TLDR: GeoMancer is a novel Riemannian diffusion framework that unifies graph generation and prediction tasks by explicitly modeling the geometric properties (manifold signatures) of graph data. It addresses challenges like numerical instability and manifold deviation by using an isometric-invariant Riemannian gyrokernel for stable encoding and a manifold-constrained diffusion method with a self-guided strategy. This approach allows GeoMancer to capture distinct geometric features across different levels of graph data, leading to superior performance in molecular generation, graph regression, and node classification tasks.
Graph-structured data, which is prevalent in many real-world applications like social networks, recommendation systems, and molecular modeling, possesses a unique non-Euclidean nature. This means that traditional methods designed for flat, Euclidean spaces often struggle to fully capture the intrinsic geometric properties of these complex datasets.
Existing graph diffusion models have shown promise in learning and predicting structured graph data. These models typically embed various features (node, edge, and graph-level) into a single latent space. However, a significant challenge arises because features with different curvatures, inherent to non-Euclidean graphs, become entangled in this shared space, limiting their geometric potential.
Introducing GeoMancer: A Unified Riemannian Diffusion Framework
To overcome these limitations, researchers have proposed GeoMancer, a novel Riemannian diffusion framework designed for both graph generation and prediction tasks. GeoMancer aims to construct an ideal Riemannian diffusion model that can capture the distinct manifold signatures of complex graph data and learn their underlying distribution.
The development of GeoMancer tackled two primary challenges: numerical instability during the encoding process, often caused by exponential mapping, and manifold deviation during diffusion generation, where generated data might stray from the desired geometric structure.
Key Innovations of GeoMancer
GeoMancer introduces several key improvements to address these issues:
- Isometric-Invariant Riemannian Gyrokernel: To mitigate numerical instability, GeoMancer replaces traditional exponential mapping with an isometric-invariant Riemannian gyrokernel approach. This method helps decouple multi-level features onto their respective task-specific manifolds, allowing the model to learn optimal representations while preserving geometric properties.
- Manifold-Constrained Diffusion: To prevent generated data from deviating from the manifold, the framework incorporates a manifold-constrained diffusion method. This ensures that the generated samples remain aligned with the intrinsic geometric signature of the data.
- Self-Guided Strategy for Unconditional Generation: For tasks where explicit labels are absent, GeoMancer introduces a self-guided strategy.

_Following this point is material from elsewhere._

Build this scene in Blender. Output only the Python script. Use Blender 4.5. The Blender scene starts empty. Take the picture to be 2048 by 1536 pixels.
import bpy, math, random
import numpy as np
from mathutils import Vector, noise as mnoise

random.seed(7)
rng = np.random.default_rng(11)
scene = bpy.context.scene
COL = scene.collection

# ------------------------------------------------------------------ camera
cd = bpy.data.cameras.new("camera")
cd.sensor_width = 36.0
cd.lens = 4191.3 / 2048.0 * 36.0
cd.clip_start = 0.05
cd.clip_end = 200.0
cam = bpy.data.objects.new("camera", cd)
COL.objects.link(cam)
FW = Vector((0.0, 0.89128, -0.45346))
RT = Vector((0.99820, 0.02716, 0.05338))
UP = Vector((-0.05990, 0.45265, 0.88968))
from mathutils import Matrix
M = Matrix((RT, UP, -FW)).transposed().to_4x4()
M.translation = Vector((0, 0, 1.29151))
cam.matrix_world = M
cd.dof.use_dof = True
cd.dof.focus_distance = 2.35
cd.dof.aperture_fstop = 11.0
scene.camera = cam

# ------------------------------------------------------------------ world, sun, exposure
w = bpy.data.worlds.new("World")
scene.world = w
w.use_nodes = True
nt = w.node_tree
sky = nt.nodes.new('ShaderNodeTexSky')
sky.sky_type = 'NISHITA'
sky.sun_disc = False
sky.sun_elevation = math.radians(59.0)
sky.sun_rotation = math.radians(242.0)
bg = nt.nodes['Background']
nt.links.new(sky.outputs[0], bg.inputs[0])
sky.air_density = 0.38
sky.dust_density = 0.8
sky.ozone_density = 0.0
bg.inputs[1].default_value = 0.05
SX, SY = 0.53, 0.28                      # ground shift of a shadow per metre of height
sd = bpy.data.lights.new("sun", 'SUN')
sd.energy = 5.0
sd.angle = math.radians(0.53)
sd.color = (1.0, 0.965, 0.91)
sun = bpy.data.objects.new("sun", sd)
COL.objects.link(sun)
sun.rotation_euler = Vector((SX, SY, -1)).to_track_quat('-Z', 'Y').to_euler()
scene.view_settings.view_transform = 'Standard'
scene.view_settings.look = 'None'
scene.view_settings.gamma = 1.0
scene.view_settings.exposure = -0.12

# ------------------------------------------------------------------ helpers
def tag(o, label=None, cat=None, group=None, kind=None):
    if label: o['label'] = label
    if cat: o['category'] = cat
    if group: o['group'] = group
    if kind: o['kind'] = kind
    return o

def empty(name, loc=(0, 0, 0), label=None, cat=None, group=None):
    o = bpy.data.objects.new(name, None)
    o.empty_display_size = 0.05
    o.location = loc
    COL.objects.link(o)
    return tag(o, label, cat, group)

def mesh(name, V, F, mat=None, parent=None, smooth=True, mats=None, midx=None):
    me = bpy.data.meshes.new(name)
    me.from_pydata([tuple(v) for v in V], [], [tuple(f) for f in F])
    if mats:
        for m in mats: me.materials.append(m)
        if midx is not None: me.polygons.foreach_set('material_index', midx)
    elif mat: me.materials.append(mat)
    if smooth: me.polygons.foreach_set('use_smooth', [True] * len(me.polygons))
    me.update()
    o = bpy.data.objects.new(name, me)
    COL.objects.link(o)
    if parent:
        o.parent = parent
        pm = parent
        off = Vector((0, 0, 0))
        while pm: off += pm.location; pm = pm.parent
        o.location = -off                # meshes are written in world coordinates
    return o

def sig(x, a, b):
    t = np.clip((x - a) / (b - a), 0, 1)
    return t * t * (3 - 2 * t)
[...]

This mechanism leverages the rich geometric information within the latent space to generate pseudo-labels, effectively transforming unconditional generation into a conditional problem and providing guidance during the generation process.
The model’s architecture includes a powerful graph encoder that embeds node and edge features into a unified low-dimensional latent space, endowing these embeddings with product manifold geometric properties. A decoder then projects these latent representations onto task-specific manifolds, adapting effectively to various downstream tasks.

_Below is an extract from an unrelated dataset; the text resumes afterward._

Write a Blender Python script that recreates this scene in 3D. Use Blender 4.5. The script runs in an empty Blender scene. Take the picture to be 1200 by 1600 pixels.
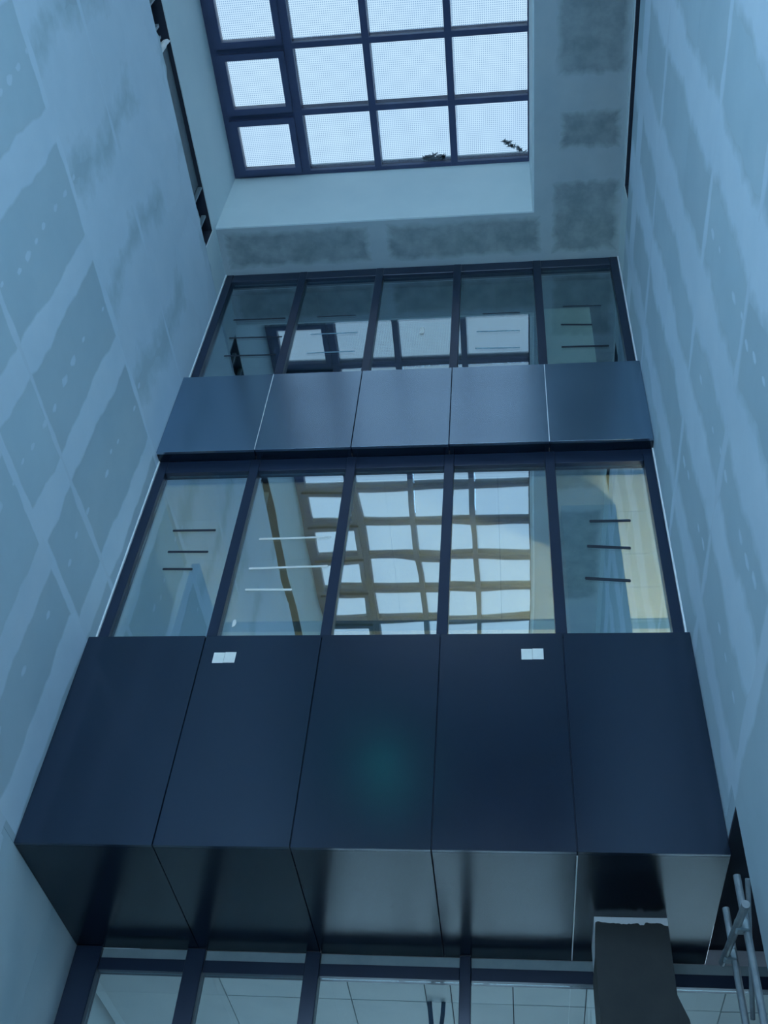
import bpy, bmesh, math, random
from mathutils import Vector, Matrix
random.seed(7)
SC = bpy.context.scene
COL = SC.collection

# ------------------------------------------------------------------ camera
cam_d = bpy.data.cameras.new('camera')
cam = bpy.data.objects.new('camera', cam_d); COL.objects.link(cam)
_r = Vector((0.99289, 0.09433, 0.07259)); _u = Vector((0.02105, -0.73936, 0.67299)); _f = Vector((-0.11715, 0.66667, 0.73608))
cam.matrix_world = Matrix(((_r.x, _u.x, -_f.x, 0.0), (_r.y, _u.y, -_f.y, 0.0), (_r.z, _u.z, -_f.z, 1.5), (0, 0, 0, 1)))
cam_d.sensor_fit = 'HORIZONTAL'; cam_d.sensor_width = 36.0
cam_d.lens = 1652.95 / 1200.0 * 36.0
cam_d.clip_start = 0.05; cam_d.clip_end = 200
SC.camera = cam

# ------------------------------------------------------------------ sky
world = bpy.data.worlds.new('overcast_sky'); SC.world = world
world.use_nodes = True
wn = world.node_tree; wn.nodes.clear()
w_out = wn.nodes.new('ShaderNodeOutputWorld'); w_bg = wn.nodes.new('ShaderNodeBackground')
w_tc = wn.nodes.new('ShaderNodeTexCoord'); w_ns = wn.nodes.new('ShaderNodeTexNoise'); w_rp = wn.nodes.new('ShaderNodeValToRGB')
w_ns.inputs['Scale'].default_value = 5.0; w_ns.inputs['Detail'].default_value = 4.0
w_rp.color_ramp.elements[0].position = 0.3; w_rp.color_ramp.elements[0].color = (0.50, 0.73, 0.98, 1)
w_rp.color_ramp.elements[1].position = 0.7; w_rp.color_ramp.elements[1].color = (0.60, 0.82, 1.0, 1)
wn.links.new(w_tc.outputs['Generated'], w_ns.inputs['Vector']); wn.links.new(w_ns.outputs['Fac'], w_rp.inputs['Fac'])
wn.links.new(w_rp.outputs['Color'], w_bg.inputs['Color']); wn.links.new(w_bg.outputs['Background'], w_out.inputs['Surface'])
w_bg.inputs['Strength'].default_value = 14.0

# ------------------------------------------------------------------ view
SC.view_settings.view_transform = 'Standard'; SC.view_settings.look = 'None'
SC.view_settings.exposure = -0.57; SC.view_settings.gamma = 1.0; SC.view_settings.use_curve_mapping = False

# ------------------------------------------------------------------ key dimensions (metres, camera stands at x=0 y=0)
XL, XR = -3.439, 1.361            # faces of the side walls
YG, YB, YL = 6.452, 6.299, 7.84   # upper glazing, face of the cladding bands, ground-floor glazing
YR = -3.7                         # rear wall
Z0, Z1, Z2, Z3, Z4, ZS = 5.143, 7.012, 9.40, 10.674, 13.041, 14.388
JX = [XL, -2.449, -1.499, -0.554, 0.394, XR]      # cladding joints and mullions
SKX = [-3.43, -2.49, -1.56, -0.59, 0.345]         # skylight columns
SKY0, SKP, SKN = 5.78, 0.80, 11                   # skylight far edge, row pitch, rows
SKY1 = SKY0 - SKP * SKN
YW = SKY0

# ------------------------------------------------------------------ helpers
def newmat(name):
    m = bpy.data.materials.new(name); m.use_nodes = True
    nt = m.node_tree; nt.nodes.clear()
    out = nt.nodes.new('ShaderNodeOutputMaterial')
    return m, nt, out
def N(nt, t, **kw):
    n = nt.nodes.new(t)
    for k, v in kw.items():
        if k in n.inputs: n.inputs[k].default_value = v
        else: setattr(n, k, v)
    return n
def noisy(name, c0, c1, scale=3.0, rough=0.8, rough_var=0.0, bump=0.0, bump_scale=60.0, metallic=0.0, ior=1.5, rnd=0.0, detail=5.0, stretch=None, emit=None, spec=None):
    m, nt, out = newmat(name)
    p = N(nt, 'ShaderNodeBsdfPrincipled'); L = nt.links.new
    p.inputs['Metallic'].default_value = metallic; p.inputs['IOR'].default_value = ior
    tc = N(nt, 'ShaderNodeTexCoord'); geo = N(nt, 'ShaderNodeNewGeometry')
    src = geo.outputs['Position']
    if stretch:
        mp = N(nt, 'ShaderNodeMapping'); mp.inputs['Scale'].default_value = stretch; L(src, mp.inputs['Vector']); src = mp.outputs['Vector']
    ns = N(nt, 'ShaderNodeTexNoise', Scale=scale, Detail=detail, Roughness=0.6); L(src, ns.inputs['Vector'])
    rp = N(nt, 'ShaderNodeValToRGB'); rp.color_ramp.elements[0].position = 0.32; rp.color_ramp.elements[1].position = 0.68
    rp.color_ramp.elements[0].color = (*c0, 1); rp.color_ramp.elements[1].color = (*c1, 1)
    L(ns.outputs['Fac'], rp.inputs['Fac']); col = rp.outputs['Color']
    if rnd:
        oi = N(nt, 'ShaderNodeObjectInfo'); mr = N(nt, 'ShaderNodeMapRange')
        mr.inputs['To Min'].default_value = 1 - rnd; mr.inputs['To Max'].default_value = 1 + rnd
        hs = N(nt, 'ShaderNodeHueSaturation'); L(oi.outputs['Random'], mr.inputs['Value']); L(mr.outputs['Result'], hs.inputs['Value']); L(col, hs.inputs['Color']); col = hs.outputs['Color']
    L(col, p.inputs['Base Color'])
    if rough_var:
        n2 = N(nt, 'ShaderNodeTexNoise', Scale=scale * 2.3, Detail=3.0); L(src, n2.inputs['Vector'])
        mr2 = N(nt, 'ShaderNodeMapRange'); mr2.inputs['To Min'].default_value = rough - rough_var; mr2.inputs['To Max'].default_value = rough + rough_var
        L(n2.outputs['Fac'], mr2.inputs['Value']); L(mr2.outputs['Result'], p.inputs['Roughness'])
    else: p.inputs['Roughness'].default_value = rough
    if bump:
        n3 = N(nt, 'ShaderNodeTexNoise', Scale=bump_scale, Detail=4.0); L(src, n3.inputs['Vector'])
        b = N(nt, 'ShaderNodeBump', Strength=bump, Distance=0.01); L(n3.outputs['Fac'], b.inputs['Height']); L(b.outputs['Normal'], p.inputs['Normal'])
    if spec: p.inputs['Specular Tint'].default_value = (*spec, 1)
    if emit:
        p.inputs['Emission Color'].default_value = (*emit[0], 1); p.inputs['Emission Strength'].default_value = emit[1]
    L(p.outputs['BSDF'], out.inputs['Surface'])
    return m
def feathered(name, base, c0, c1, *a, **k):
    """trowelled filler that thins out to the bare board colour towards its edge (colour attribute 'feather')"""
    m = noisy(name, c0, c1, *a, **k); nt = m.node_tree; L = nt.links.new
    p = [n for n in nt.nodes if n.type == 'BSDF_PRINCIPLED'][0]
    src = p.inputs['Base Color'].links[0].from_socket
    at = N(nt, 'ShaderNodeAttribute'); at.attribute_name = 'feather'
    ns = N(nt, 'ShaderNodeTexNoise', Scale=7.0, Detail=5.0); geo = N(nt, 'ShaderNodeNewGeometry'); L(geo.outputs['Position'], ns.inputs['Vector'])
    ad = N(nt, 'ShaderNodeMath', operation='ADD'); L(at.outputs['Fac'], ad.inputs[0]); L(ns.outputs['Fac'], ad.inputs[1])
    mr = N(nt, 'ShaderNodeMapRange'); mr.inputs['From Min'].default_value = 0.5; mr.inputs['From Max'].default_value = 1.1; L(ad.outputs[0], mr.inputs['Value'])
    mx = N(nt, 'ShaderNodeMix', data_type='RGBA'); L(mr.outputs['Result'], mx.inputs[0]); mx.inputs[6].default_value = (*base, 1); L(src, mx.inputs[7]); L(mx.outputs[2], p.inputs['Base Color'])
    return m
def glass_mat(name, tint, refl0, rough, wave=0.0, wscale=1.2):
    """coated architectural glass: tinted see-through sheet with a mirror layer"""
    m, nt, out = newmat(name); L = nt.links.new
    tr = N(nt, 'ShaderNodeBsdfTransparent'); tr.inputs['Color'].default_value = (*tint, 1)
    gl = N(nt, 'ShaderNodeBsdfGlossy'); gl.inputs['Roughness'].default_value = rough; gl.inputs['Color'].default_value = (0.80, 0.93, 1.0, 1)
    fr = N(nt, 'ShaderNodeLayerWeight', Blend=0.35); mr = N(nt, 'ShaderNodeMapRange')
    mr.inputs['To Min'].default_value = refl0; mr.inputs['To Max'].default_value = min(1.0, refl0 + 0.35)
    L(fr.outputs['Facing'], mr.inputs['Value'])
    mix = N(nt, 'ShaderNodeMixShader'); L(mr.outputs['Result'], mix.inputs['Fac']); L(tr.outputs[0], mix.inputs[1]); L(gl.outputs[0], mix.inputs[2])
    if wave:
        geo = N(nt, 'ShaderNodeNewGeometry'); oi = N(nt, 'ShaderNodeObjectInfo')
        add = N(nt, 'ShaderNodeVectorMath', operation='ADD'); L(geo.outputs['Position'], add.inputs[0])
        sc = N(nt, 'ShaderNodeVectorMath', operation='SCALE'); sc.inputs['Scale'].default_value = 7.0
        cmb = N(nt, 'ShaderNodeCombineXYZ'); L(oi.outputs['Random'], cmb.inputs[0]); L(oi.outputs['Random'], cmb.inputs[1]); L(cmb.outputs[0], sc.inputs[0]); L(sc.outputs[0], add.inputs[1])
        ns = N(nt, 'ShaderNodeTexNoise', Scale=wscale, Detail=1.0); L(add.outputs[0], ns.inputs['Vector'])
        b = N(nt, 'ShaderNodeBump', Strength=1.0, Distance=wave); L(ns.outputs['Fac'], b.inputs['Height']); L(b.outputs['Normal'], gl.inputs['Normal'])
    L(mix.outputs[0], out.inputs['Surface'])
    return m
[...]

Experimental Validation and Superior Performance
Extensive experiments were conducted to validate GeoMancer’s effectiveness across a variety of tasks, including unconditional and conditional molecular generation on the QM9 dataset, graph regression on ZINC12k, and node classification on several benchmark datasets (Amazon Photo, PubMed, Physics, Cora, Citeseer).
The results demonstrated GeoMancer’s superior performance. In unconditional molecular generation, it achieved state-of-the-art validity and distributional similarity of molecular structures. For conditional generation, it delivered outstanding performance across multiple chemical properties. In prediction tasks, GeoMancer consistently outperformed traditional regression models and other graph transformers, showcasing its enhanced data understanding capabilities by effectively capturing the underlying geometric manifolds of complex multi-level data.
Ablation studies further highlighted the individual contributions of GeoMancer’s components, showing that the self-guidance mechanism significantly improved molecular validity, while the combination of self-guidance and manifold-constrained conditional generation boosted novelty. The Riemannian model itself played a crucial role in capturing the underlying data distribution more effectively.
Also Read:
- Accelerating Molecular Design: A Training-Free Approach to Faster Geometry Generation
- New Diffusion Model Generates Realistic Signals on Complex Networks
Conclusion
GeoMancer represents a significant step forward in graph learning by providing a unified Riemannian diffusion framework that explicitly models manifold signatures in graph data. By addressing numerical instability and manifold deviation through innovative encoding and generation strategies, GeoMancer enables more accurate and robust learning of graph geometry, leading to improved performance across a wide range of generative and predictive tasks.